Before a rare nationally televised Chicago Bulls game on Wednesday night, ESPN NBA analyst Richard Jefferson used the opportunity to tear into the team’s ownership for its failures over the past decade.
The typically upbeat former NBA journeyman did not hold back during NBA Countdown, stating the obvious that the Bulls have not been relevant since former MVP Derrick Rose suffered through multiple knee injuries — and are extremely far from the NBA mountaintop.
“The Bulls are not going to return to relevance,” Jefferson said. “Not any time soon … ultimately, they have been trying to patch up what is just not working.”

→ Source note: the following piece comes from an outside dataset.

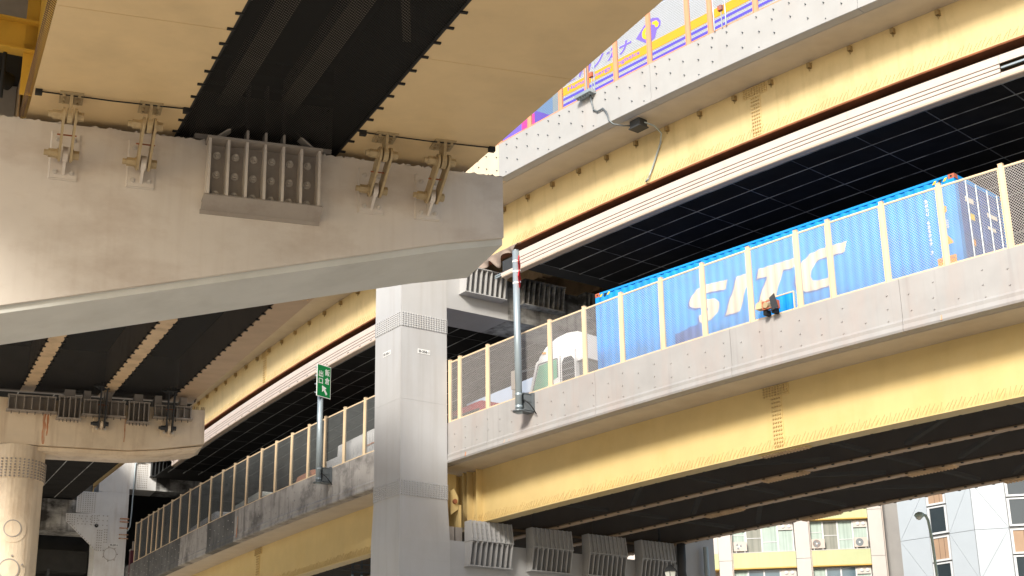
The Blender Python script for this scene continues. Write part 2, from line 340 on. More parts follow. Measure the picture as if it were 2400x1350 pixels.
# splice plates with bolts
def splice(par, s, u, ztop, zbot, mat):
    f = PF(s, u, 0)
    H = ztop-0.02; m = MB()
    y = -0.022
    poly = [(-0.42, H), (0.42, H), (0.42, H-0.30), (0.17, H-0.30), (0.17, zbot+0.05), (-0.17, zbot+0.05), (-0.17, H-0.30), (-0.42, H-0.30)]
    m.prism([f(a, -0.001, c) for a, c in poly], f.y*y); o = obj('splice_plate', m, mat, par)
    m = MB()
    for r in range(4):
        for c in range(9): p = f(-0.37+0.0925*c, y-0.001, H-0.045-0.07*r); m.cyl(p, p-f.y*0.04, 0.024, 6)
    zz = H-0.36
    while zz > zbot+0.1:
        for c in range(4): p = f(-0.12+0.08*c, y-0.001, zz); m.cyl(p, p-f.y*0.04, 0.024, 6)
        zz -= 0.105
    obj('splice_bolts', m, 'spike_paint', o, kind='stuff')
splice(low, 7.74, 1.40, -3.34, -5.10, 'yellow_low'); splice(low, 39.3, 1.40, -3.34, -5.10, 'yellow_low'); splice(low, -3.0, 1.40, -3.34, -5.10, 'yellow_low')
# flange cover plates with bolts under the inner girders
for u, ss in ((1.40, (7.6,)), (3.85, (9.6, -1.0)), (6.4, (6.4, 14.5)), (9.3, (5.0, 13.0)),):
    for s in ss:
        f = PF(s, u); m = MB(); f.bx(m, -0.75, 0.75, -0.15, 0.15, -5.165, -5.131); o = obj('flange_cover', m, 'yellow_low' if u < 2 else 'tan_flange', low)
        m = MB()
        for i in range(14):
            for j in (-0.1, -0.035, 0.035, 0.1):
                p = f(-0.68+0.105*i, j, -5.166); m.cyl(p, p-UZ*0.03, 0.026, 6)
        obj('cover_bolts', m, 'tan_flange', o, kind='stuff')
# nets and bracing between the girders
for a, b in ((1.64, 3.68), (4.02, 6.23), (6.57, 9.13)):
    for sa, sb in SP:
        m = MB(); v = []; ss = sr(sa, sb-0.2)
        for s in ss: v += [W(s, a-0.04, -5.08), W(s, b+0.04, -5.08)]
        m.add(v, [(2*i, 2*i+1, 2*i+3, 2*i+2) for i in range(len(ss)-1)])
        obj('bird_net', m, 'net_black', low, fix=False)
    i = 0
    for s in sr(-9, 56.0, 2.7):
        if 18.5 < s < 22.5: continue
        m = MB()
        if i % 2 == 0:
            p, q = W(s, a, -4.98), W(s, b, -4.98)
        else:
            p, q = W(s-1.35, a, -4.98), W(s+1.35, b, -4.98)
        if i % 4 == 3: p, q = W(s+1.35, a, -4.98), W(s-1.35, b, -4.98)
        d = (q-p); L_ = np.linalg.norm(d); d /= L_; c = np.cross(UZ, d)
        m.box((p+q)/2, (L_/2, 0.075, 0.05), (d, c, UZ)); obj('cross_brace', m, 'brace_paint', low); i += 1
m = MB()
for u, fl in ((1.40, 0.24), (3.85, 0.14), (6.4, 0.14), (9.3, 0.14)):
    for sgn in (-1, 1):
        if u < 2 and sgn < 0: continue
        s = -8+random.random()*0.3
        while s < 57:
            if not 20.0 < s < 22.1: m.box(W(s, u+sgn*(fl+0.004), -5.125), (0.035, 0.03, 0.014), (T3(s), N3(s), UZ))
            s += 0.62
obj('net_clips', m, 'black_rubber', low, kind='stuff')
for s, z0, z1, w_ in ((19.35, -3.30, -3.08, 0.03), (17.3, -3.28, -3.12, 0.02), (17.05, -3.28, -3.14, 0.015), (1.9, -3.30, -3.12, 0.025), (9.7, -3.30, -3.20, 0.02), (38.0, -3.2, -2.3, 0.05)):
    f = PF(s, 0); m = MB(); m.prism([f(-w_, -0.05, z0), f(w_, -0.05, z0), f(w_*0.6, -0.008, z1), f(-w_*0.7, -0.008, z1)], f.y*0.004); obj('rust_mark', m, 'rust_stain', low)
# road surface
m = MB(); sweep(m, rect(0.31, 11.0, -3.045, -3.04), SA, SB); obj('carriageway', m, 'asphalt', low)

# ------------------------------------------------------------------ upper deck
upd = thing('upper_viaduct_deck', 'upper deck of the curved expressway with studded grey parapet and pink slatted fascia', 'viaduct', W(8, 0, 5.4))
uc = [(SA, -5.0), (-5.0, 3.2), (3.2, 10.3), (10.3, 17.38), (17.38, 24), (24, 36), (36, 48), (48, SB)]
seg_parapet(upd, 5.40, 6.63, ['parapet_up']*4+['parapet_cream']+['parapet_up']*3, uc, False)
m = MB(); sweep(m, rect(0.301, 11.0, 5.39, 5.62), SA, SB); obj('deck_slab', m, 'soffit_paint', upd)
m = MB(); sweep(m, rect(11.001, 11.3, 2.75, 6.6), SA, SB, 2); obj('far_parapet', m, 'parapet_up', upd)
m = MB(); sweep(m, rect(0.31, 11.0, 5.625, 5.63), SA, SB); obj('carriageway', m, 'asphalt', upd)
UP = [(SA, 18.9), (21.9, 57.6)]
girder(upd, 1.45, 5.388, 3.70, [(SA, 20.3), (20.5, 57.6), (59.6, 100.0)], 'yellow_up', 0.22)
for u in (4.0, 6.5, 9.3): girder(upd, u, 5.385, 3.70, [(SA, 20.3), (20.5, 57.6)], 'tan_flange', 0.17)
m = MB(); sweep(m, [(1.235, 3.697), (1.235, 3.675), (1.25, 3.655), (1.66, 3.655), (1.66, 3.697)], SA, 57.6); obj('flange_edge', m, 'rust', upd)
bl = []; s = SA+0.3; k = 0
while s < 60:
    rows = (6.44, 6.01) if k % 4 in (0,) else ((6.45, 6.2, 5.75) if k % 4 == 1 else ((6.47, 6.0, 5.52) if k % 4 == 2 else (6.20, 5.74)))
    for z in rows:
        bl.append((W(s+random.uniform(-.05, .05), 0.002, z+random.uniform(-.02, .02)), -N3(s)))
    s += 0.53; k += 1
obj('bolt_studs', bolt_mb(bl, 0.020, 0.055), 'galv_dark', upd, kind='stuff')
spikes(upd, 1.24, 3.735, -6, 18.5); spikes(upd, 1.24, 3.735, 22, 57, step=0.2)
splice(upd, 7.68, 1.45, 5.385, 3.73, 'yellow_up'); splice(upd, 39.5, 1.45, 5.385, 3.73, 'yellow_up'); splice(upd, -3.5, 1.45, 5.385, 3.73, 'yellow_up')
# lifting lugs
lm_ = MB(); lm_.add([], [])
def lug_mesh():
    m = MB(); f = Fr((0, 0, 0), (1, 0, 0), (0, 1, 0))
    f.bx(m, -0.05, 0.05, -0.012, 0, -0.17, 0.0); f.bx(m, -0.05, -0.03, -0.11, -0.012, -0.16, -0.02); f.bx(m, 0.03, 0.05, -0.11, -0.012, -0.16, -0.02)
    f.bx(m, -0.05, 0.05, -0.125, -0.11, -0.16, -0.02); m.cyl(f(0, -0.06, -0.17), f(0, -0.06, -0.25), 0.014, 6)
    return m.mesh('lug')
LUG = lug_mesh(); LUG.materials.append(MATS['rust_stain']); LUG.materials[0] = pmat('lug_paint', (0.28, 0.20, 0.09), 0.25, rough=0.6)
for s in [19.04-1.331*i for i in range(22)] + [26.3+1.575*i for i in range(19)]:
    f = PF(s, 1.45); inst('lifting_lug', LUG, f.m4(0, -0.001, 5.33), upd)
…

Richard Jefferson did NOT hold back in his pregame assessment of the Bulls present and future 😳
🎥 @ESPNNBA pic.twitter.com/8WievMK0Py
— CHGO Bulls (@CHGO_Bulls) November 21, 2024
The team has won between 22 and 46 games each season since 2014-15. In that time, the Bulls have employed three different head coaches and traded away two different star forwards in Jimmy Butler and DeMar DeRozan.
Last offseason, Chicago began to pivot by moving on from DeRozan and bench guard Alex Caruso. But they are once again headed for what Jefferson called the “middle,” with a 6-10 record.
Jefferson called for the team to tear down to the studs of the roster and rebuild before questioning whether ownership would actually do what was best for the on-court product. The Bulls are owned by the Reinsdorf family, which infamously just oversaw the worst season in MLB history on the South Side with the White Sox. The family ultimately may not care if the team is bad, so long as it makes money.
“I don’t know if ownership … [is] stressed about that,” Jefferson said. “The Bulls, they do not look like they’re going in the right direction the last 10 years, and it doesn’t look like it’s changing.”
Jefferson is the rare analyst who is effective during a daytime studio show, pregame show, and calling games. Perhaps the news of Inside the NBA coming to ESPN airwaves put a jolt in the usually silly Jefferson to make like Charles Barkley and bring the hammer down.
Either way, it’s hard to argue with anything Jefferson said, even if it spoiled the Bulls’ night in the limelight on ESPN.